Mr. Dyer said the bill got an initial hearing in the Homeland Security and Veterans Affairs Committee months ago and he is willing to compromise on details of the measure, but has heard nothing from committee chairman Steve Reinhard (R., Bucyrus) about the bill's future.

Methamphetamines are a growing scourge in American society. Highly addictive, they also are cheap and easy to produce, so meth labs have proliferated across the United States in recent years. According to the Cincinnati Enquirer, meth labs in more than 100 houses, apartments, and hotel rooms have been busted in the Cincinnati area since 2000, while about 350 former sites have been discovered in the seven-county area surrounding the Queen City and extending into Kentucky.

Residue from the manufacture of meth, as well as contamination from the raw materials, chemicals used in production, and the finished product remain long after the lab has been busted. It can permeate everything in the house: the walls, carpets, draperies, clothes, toys, even the duct work. As the newspaper report noted, while no one is sure just how harmful these substances are long term, police officers dress in protective "moon suits" to avoid contact. Families that moved into former meth-lab homes, unaware of their past, have complained of chronic nose bleeds and coughing spasms.
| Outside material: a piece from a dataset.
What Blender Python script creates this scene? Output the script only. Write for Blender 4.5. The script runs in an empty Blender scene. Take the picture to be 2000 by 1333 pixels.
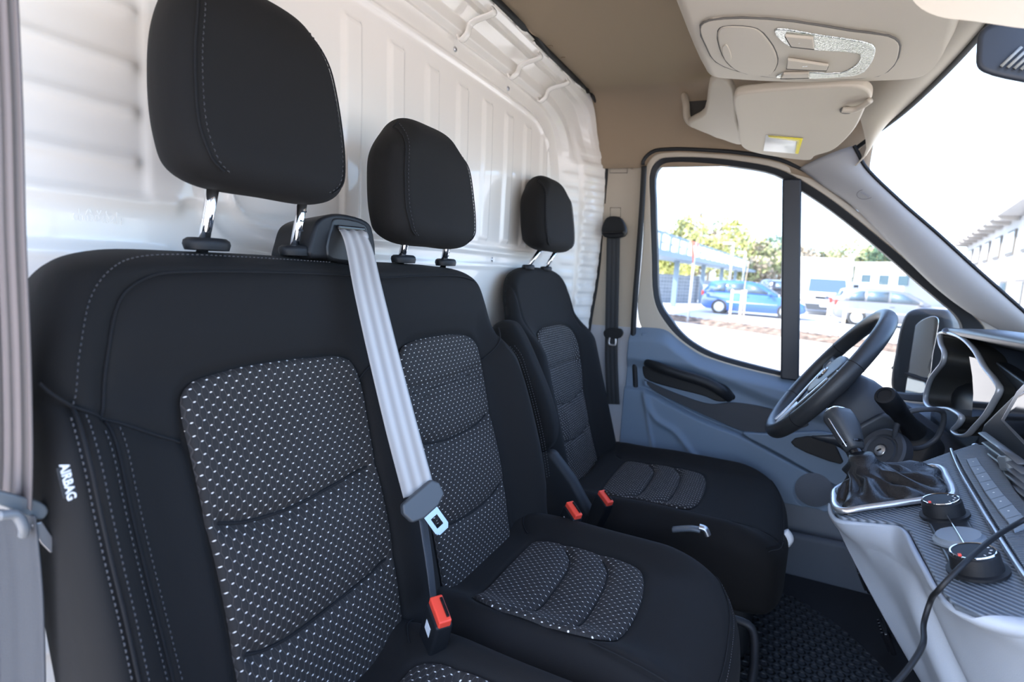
import bpy, bmesh, math, random
import numpy as np
from mathutils import Vector, Matrix
S = bpy.context.scene
COL = S.collection
random.seed(4)
# ------------------------------------------------------------------ camera
CF = 1100.0
def _cam():
    a, p, r = [math.radians(t) for t in (24.8, 7.5, 3.4)]
    F = Vector((-math.sin(a)*math.cos(p), math.cos(a)*math.cos(p), -math.sin(p)))
    R0 = Vector((math.cos(a), math.sin(a), 0)); U0 = R0.cross(F)
    return F, math.cos(r)*R0+math.sin(r)*U0, -math.sin(r)*R0+math.cos(r)*U0, Vector((0, -1.0, .95))
FW, RT, UP, CAM = _cam()
cd = bpy.data.cameras.new('camera'); cam = bpy.data.objects.new('camera', cd); COL.objects.link(cam)
cam.matrix_world = Matrix(((RT.x, UP.x, -FW.x, CAM.x), (RT.y, UP.y, -FW.y, CAM.y), (RT.z, UP.z, -FW.z, CAM.z), (0, 0, 0, 1)))
cd.sensor_width = 36; cd.lens = CF*36/2000; cd.clip_start = .02; cd.clip_end = 900
cd.dof.use_dof = True; cd.dof.focus_distance = .85; cd.dof.aperture_fstop = 5.6
S.camera = cam
# ------------------------------------------------------------------ light
S.view_settings.view_transform = 'Standard'; S.view_settings.look = 'None'
S.view_settings.gamma = 1; S.view_settings.use_curve_mapping = False
S.view_settings.exposure = 2.12
wd = bpy.data.worlds.new('world'); S.world = wd; wd.use_nodes = True
nt = wd.node_tree; nt.nodes.clear()
sky = nt.nodes.new('ShaderNodeTexSky'); sky.sky_type = 'NISHITA'; sky.sun_disc = False
sky.sun_elevation = math.radians(42); sky.sun_rotation = math.radians(235); sky.air_density = 1.0; sky.dust_density = 2.5; sky.ozone_density = 1.0
mixw = nt.nodes.new('ShaderNodeMixRGB'); mixw.inputs[0].default_value = .12; mixw.inputs[2].default_value = (1.0, 1.02, 1.06, 1)
bgn = nt.nodes.new('ShaderNodeBackground'); bgn.inputs[1].default_value = 1.1
hs = nt.nodes.new('ShaderNodeVectorMath'); hs.operation = 'SCALE'; hs.inputs['Scale'].default_value = .22
on = nt.nodes.new('ShaderNodeOutputWorld')
nt.links.new(sky.outputs[0], hs.inputs[0]); nt.links.new(hs.outputs[0], mixw.inputs[1]); tint = nt.nodes.new('ShaderNodeMixRGB'); tint.blend_type = 'MULTIPLY'; tint.inputs[0].default_value = 1; tint.inputs[2].default_value = (.84, .97, 1.17, 1); nt.links.new(mixw.outputs[0], tint.inputs[1]); nt.links.new(tint.outputs[0], bgn.inputs[0]); nt.links.new(bgn.outputs[0], on.inputs[0])
sd = bpy.data.lights.new('sun', 'SUN'); sd.energy = 3.2; sd.angle = math.radians(.8); sd.color = (1, .95, .87)
sun = bpy.data.objects.new('sun', sd); COL.objects.link(sun)
SUNV = Vector((-.75, -.42, .80)).normalized()
sun.rotation_euler = SUNV.to_track_quat('Z', 'Y').to_euler()
# ------------------------------------------------------------------ pixel -> point on a real plane
def _ray(x, y): return FW + RT*((x-1000)/CF) - UP*((y-666.5)/CF)
def _hit(i, x, y, v):
    d = _ray(x, y); return CAM + d*((v-CAM[i])/d[i])
def aX(x, y, v): return _hit(0, x, y, v)
def aY(x, y, v): return _hit(1, x, y, v)
def aZ(x, y, v): return _hit(2, x, y, v)
def aP(x, y, O, N):
    d = _ray(x, y); return CAM + d*((Vector(O)-CAM).dot(N)/d.dot(N))
# ------------------------------------------------------------------ materials
MATS = {}
def mat(name, col, rough=.5, metal=0, bump=0, bscale=400, coat=0, spec=.5, sheen=0, var=0, emit=0, trans=0, ior=1.45, alpha=1):
    if name in MATS: return MATS[name]
    m = bpy.data.materials.new(name); m.use_nodes = True; MATS[name] = m
    n = m.node_tree; b = n.nodes['Principled BSDF']
    b.inputs['Base Color'].default_value = (*col, 1); b.inputs['Roughness'].default_value = rough
    b.inputs['Metallic'].default_value = metal; b.inputs['Specular IOR Level'].default_value = spec
    b.inputs['Coat Weight'].default_value = coat; b.inputs['Coat Roughness'].default_value = .04
    b.inputs['Sheen Weight'].default_value = sheen; b.inputs['Transmission Weight'].default_value = trans; b.inputs['IOR'].default_value = ior
    if emit: b.inputs['Emission Color'].default_value = (*col, 1); b.inputs['Emission Strength'].default_value = emit
    if bump or var:
        tc = n.nodes.new('ShaderNodeTexCoord'); nz = n.nodes.new('ShaderNodeTexNoise'); nz.inputs['Scale'].default_value = bscale; nz.inputs['Detail'].default_value = 3
        n.links.new(tc.outputs['Object'], nz.inputs['Vector'])
        if bump:
            bp = n.nodes.new('ShaderNodeBump'); bp.inputs['Strength'].default_value = bump; bp.inputs['Distance'].default_value = .002
            n.links.new(nz.outputs[0], bp.inputs['Height']); n.links.new(bp.outputs[0], b.inputs['Normal'])
        if var:
            rp = n.nodes.new('ShaderNodeValToRGB'); e = rp.color_ramp.elements
            e[0].position = .3; e[1].position = .7
            e[0].color = tuple(c*(1-var) for c in col)+(1,); e[1].color = tuple(min(1, c*(1+var)) for c in col)+(1,)
            n.links.new(nz.outputs[0], rp.inputs[0]); n.links.new(rp.outputs[0], b.inputs['Base Color'])
    return m
def nmath(n, op, a, b=None, c=None):
    q = n.nodes.new('ShaderNodeMath'); q.operation = op
    for i, v in enumerate((a, b, c)):
        if v is None: continue
        if isinstance(v, (int, float)): q.inputs[i].default_value = v
        else: n.links.new(v, q.inputs[i])
    return q.outputs[0]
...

Potentially, there are thousands of these sites across the state, meaning that many thousands of people may be at risk of contamination. Yet Ohio, unlike 16 other states, including Kentucky and Indiana, has no laws setting standards for cleanup or even requiring that potential buyers be informed of the risk. Mr. Reinhard says the bill is stuck where it is until questions about who will fund it and do the testing are answered. But eight months is more than enough time to find the answers, if the committee is looking, and Mr. Dyer says no one has come to him with these concerns.

It is worth noting that Mr. Dyer is a Democrat and that Democrats typically have a hard time moving legislation in the Republican-controlled House, regardless of the bill's merits. We certainly hope Mr. Reinhard would not endanger Ohioans for the sake of political mulishness.